Batting cleanup is Virginia Wolfe. T.S. Elliot throws her a 95 mile an hour fast ball right down the middle, which she hits for a three-run home run, clearing the bases with one swing. Anyone who has read her feminist treatise “A Room of One’s Own” will agree.
The score is 3-0 and now it’s the men’s turn to get up.
First at bat is Tom Wolfe author of “A Man in Full,” “The Right Stuff,” “I Am Charlotte Simmons,” and “The Electric Kool-Aid Acid Test.” This is one intimidating batter and Mary Shelley tries to pitch around him. He gets a walk.
Next up is Donald Barthelme, master of the post-modern short story. Mary Shelly does not have a clue as to how to pitch to him, and furthermore doesn’t like his look with that odd beard.
She is so distracted by his strange appearance and his ironic demeanor that she walks him in four pitches. Man on first and second with no outs.
Next up is David Foster Wallace, the guy who Gourmet Magazine sent to write about the Lobster Festival in Maine and returns with a 40-page essay on the ethics of killing lobsters.
David Foster Wallace is the guy whose footnotes were often longer than his text and who was arguably the best writer in America until he killed himself. In his at bat he struck out looking. You see David Foster Wallace was an overthinker.
The cleanup batter was E.B. White, the genius who wrote “Charlotte’s Web” and my favorite essay of all time “The Ring of Time.” No one can pitch past E.B. and he hits an out-of-the-park home run on the first pitch which ties the game at 3 all.
The game goes on and both pitchers go on to shut out the other team and the game is eventually called in inning 13 due to darkness. Mary Shelley, the writer of “Frankenstein,” pitched masterfully, giving up only one hit, that home run to E. B. White. T.S. Eliot, the man who wrote “The Waste Land,” was overheard saying “April may be the cruelest month but baseball is the cruelest sport. I pitch a two hitter and I look like a bum.”

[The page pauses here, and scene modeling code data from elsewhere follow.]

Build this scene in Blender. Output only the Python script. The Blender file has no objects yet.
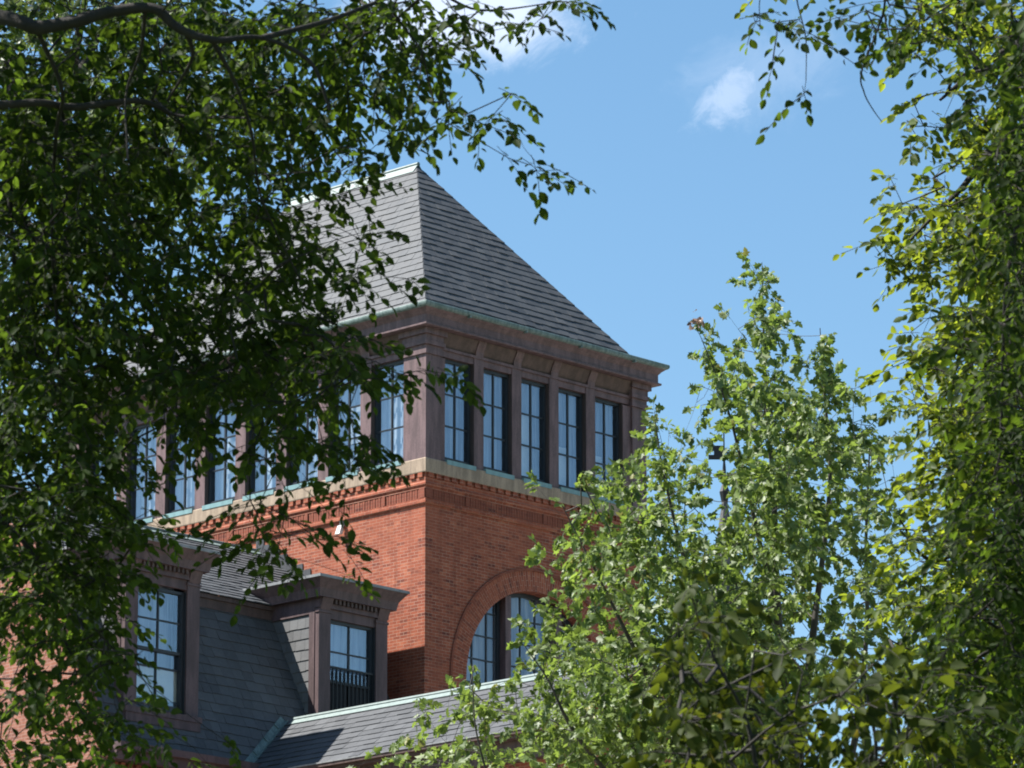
import bpy, bmesh, math, random
import numpy as np
from mathutils import Vector, Matrix

random.seed(11)
RNG = np.random.default_rng(23)
SC = bpy.context.scene
COL = SC.collection
R = math.radians

# ------------------------------------------------------------------ camera
F = 4700.0                       # focal length in pixels of a 1024 px wide picture
PIT, YAW = R(14.4), R(44.0)
Z0 = 24.76                       # height of the tower's stone band above the ground
CAM = np.array([-68.73, -68.93, 1.70])
fh = np.array([math.cos(YAW), math.sin(YAW), 0.0])
RT = np.array([math.sin(YAW), -math.cos(YAW), 0.0])
FW = fh * math.cos(PIT) + np.array([0, 0, math.sin(PIT)])
UPV = -fh * math.sin(PIT) + np.array([0, 0, math.cos(PIT)])
cd = bpy.data.cameras.new("camera")
cam = bpy.data.objects.new("camera", cd)
COL.objects.link(cam)
cam.matrix_world = Matrix(((RT[0], UPV[0], -FW[0], CAM[0]), (RT[1], UPV[1], -FW[1], CAM[1]),
                           (RT[2], UPV[2], -FW[2], CAM[2]), (0, 0, 0, 1)))
cd.sensor_width = 36.0
cd.lens = F / 1024.0 * 36.0
cd.clip_start, cd.clip_end = 0.5, 20000
cd.dof.use_dof = True
cd.dof.focus_distance = 96.0
cd.dof.aperture_fstop = cd.lens / 10.0     # a 10 mm wide entrance pupil
SC.camera = cam
SC.cycles.filter_width = 1.9
SC.cycles.max_bounces = 8
SC.cycles.transparent_max_bounces = 16

# ------------------------------------------------------------------ sun, sky, exposure
SUN = np.array([-0.375, 0.43, 0.825]); SUN = SUN / np.linalg.norm(SUN)
EL = math.asin(SUN[2])
AZ = math.atan2(SUN[0], SUN[1])            # from +Y towards +X
SKY_STRENGTH, SUN_STRENGTH = 0.063, 4.8
sl = bpy.data.lights.new("sun", 'SUN')
sl.energy, sl.angle, sl.color = SUN_STRENGTH, R(0.53), (1.0, 0.96, 0.90)
so = bpy.data.objects.new("sun", sl)
COL.objects.link(so)
so.rotation_euler = Vector(SUN).to_track_quat('Z', 'Y').to_euler()
so.location = (-40, 40, 90)

W = bpy.data.worlds.new("World")
SC.world = W
W.use_nodes = True
nt = W.node_tree
nt.nodes.clear()
def N(tree, t, **k):
    n = tree.nodes.new(t)
    for a, b in k.items():
        setattr(n, a, b)
    return n
def mth(tree, op, a, b=None, clamp=False):
    n = N(tree, 'ShaderNodeMath', operation=op, use_clamp=clamp)
    for i, s in enumerate((a, b)):
        if s is None: continue
        if isinstance(s, (int, float)): n.inputs[i].default_value = s
        else: tree.links.new(s, n.inputs[i])
    return n.outputs[0]
def ramp(tree, val, lo, hi, olo=0.0, ohi=1.0, smooth=True):
    n = N(tree, 'ShaderNodeMapRange', interpolation_type='SMOOTHSTEP' if smooth else 'LINEAR')
    tree.links.new(val, n.inputs[0])
    n.inputs[1].default_value, n.inputs[2].default_value = lo, hi
    n.inputs[3].default_value, n.inputs[4].default_value = olo, ohi
    return n.outputs[0]
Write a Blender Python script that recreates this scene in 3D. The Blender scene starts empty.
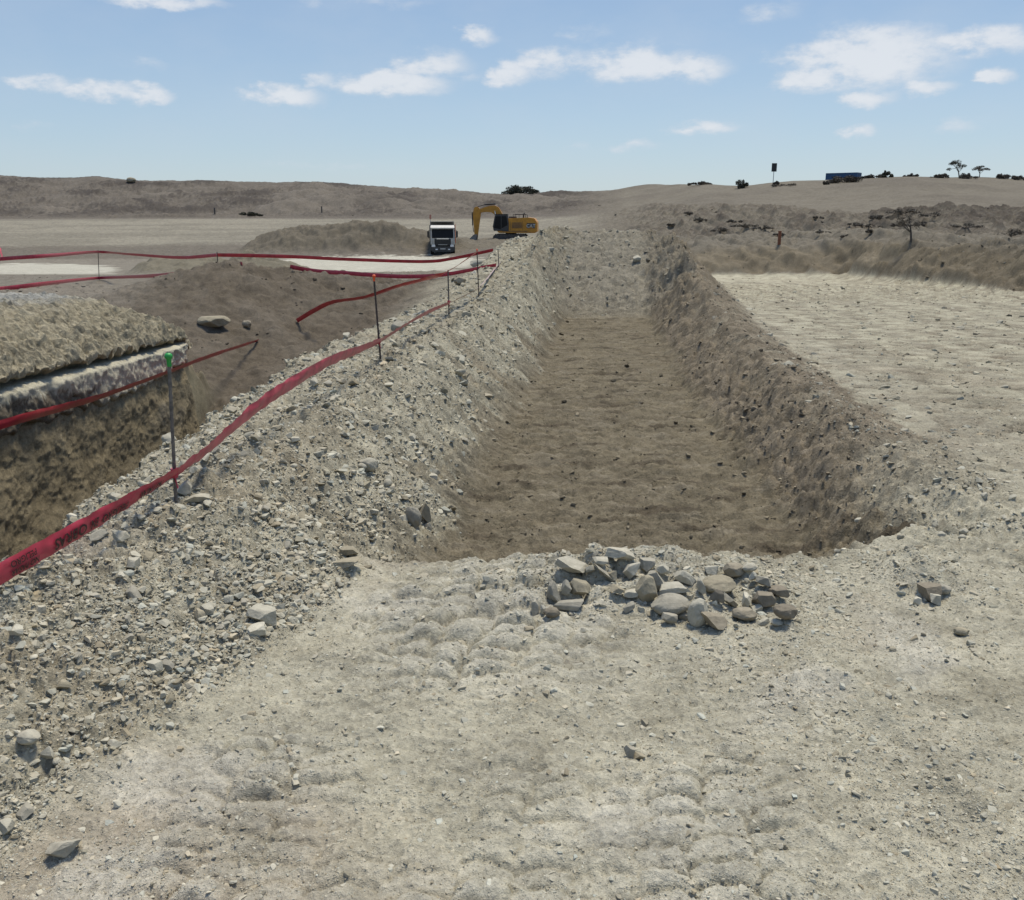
import bpy, bmesh, math, random
import numpy as np
from mathutils import Vector, Matrix, Euler

random.seed(7)
rng = np.random.default_rng(11)
scene = bpy.context.scene
COL = scene.collection

# ------------------------------------------------------------------ camera
F = 900.0; W = 1024; Hh = 900
PITCH = math.radians(14.6); CS, SN = math.cos(PITCH), math.sin(PITCH); EYE = 1.65
cd = bpy.data.cameras.new("camera"); cam = bpy.data.objects.new("camera", cd); COL.objects.link(cam)
cd.sensor_fit = 'HORIZONTAL'; cd.sensor_width = 36.0; cd.lens = 36.0 * F / W
cd.clip_start = 0.05; cd.clip_end = 5000
cam.location = (0, 0, EYE); cam.rotation_euler = (math.pi / 2 - PITCH, 0, 0)
scene.camera = cam

def ray(px, py):
    u = (px - 512) / F; v = (450 - py) / F
    return u, CS + v * SN, -SN + v * CS
def at(px, py, Y):
    x, y, z = ray(px, py); t = Y / y
    return Vector((x * t, Y, EYE + z * t))

# ------------------------------------------------------------------ noise
def _hash(ix, iy, seed):
    n = (ix.astype(np.int64) * 374761393 + iy.astype(np.int64) * 668265263 + seed * 1442695041) & 0xFFFFFFFF
    n = ((n ^ (n >> 13)) * 1274126177) & 0xFFFFFFFF
    return (n ^ (n >> 16)) & 0xFFFFFFFF
def perlin(x, y, seed=0):
    ix = np.floor(x); iy = np.floor(y); fx = x - ix; fy = y - iy
    u = fx * fx * fx * (fx * (fx * 6 - 15) + 10); v = fy * fy * fy * (fy * (fy * 6 - 15) + 10)
    def g(ox, oy):
        a = _hash(ix + ox, iy + oy, seed).astype(np.float64) * (2 * math.pi / 4294967296.0)
        return np.cos(a) * (fx - ox) + np.sin(a) * (fy - oy)
    a = g(0, 0); b = g(1, 0); c = g(0, 1); d = g(1, 1)
    return 1.5 * ((a * (1 - u) + b * u) * (1 - v) + (c * (1 - u) + d * u) * v)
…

It is hard to say after seeing this World Series of writers which sex is better at writing.
The women writers all write with clarity and compassion and sensitivity and seem to be in touch with the current zeitgeist of the time. Virginia Wolfe wrote of London in the early 20th century with all its upper-class stuffiness and tradition. Didion wrote about the insanity of the Sixties in America.
The men I mentioned were also in tune with the times and masters of their craft like Tom Wolfe writing about Miami of the 1990s in “Back To Blood” or David Foster Wallace making a state fair in the Midwest actually sound interesting.
Who can say which sex is better at this game of words? All I know is that I am happy that I have read every one of these masters and have learned plenty from them all. And let’s give the MVP to Mary Shelley for pitching so beautifully, for writing one of the most influential novels of all time and for being credited with starting the science fiction genre in literature.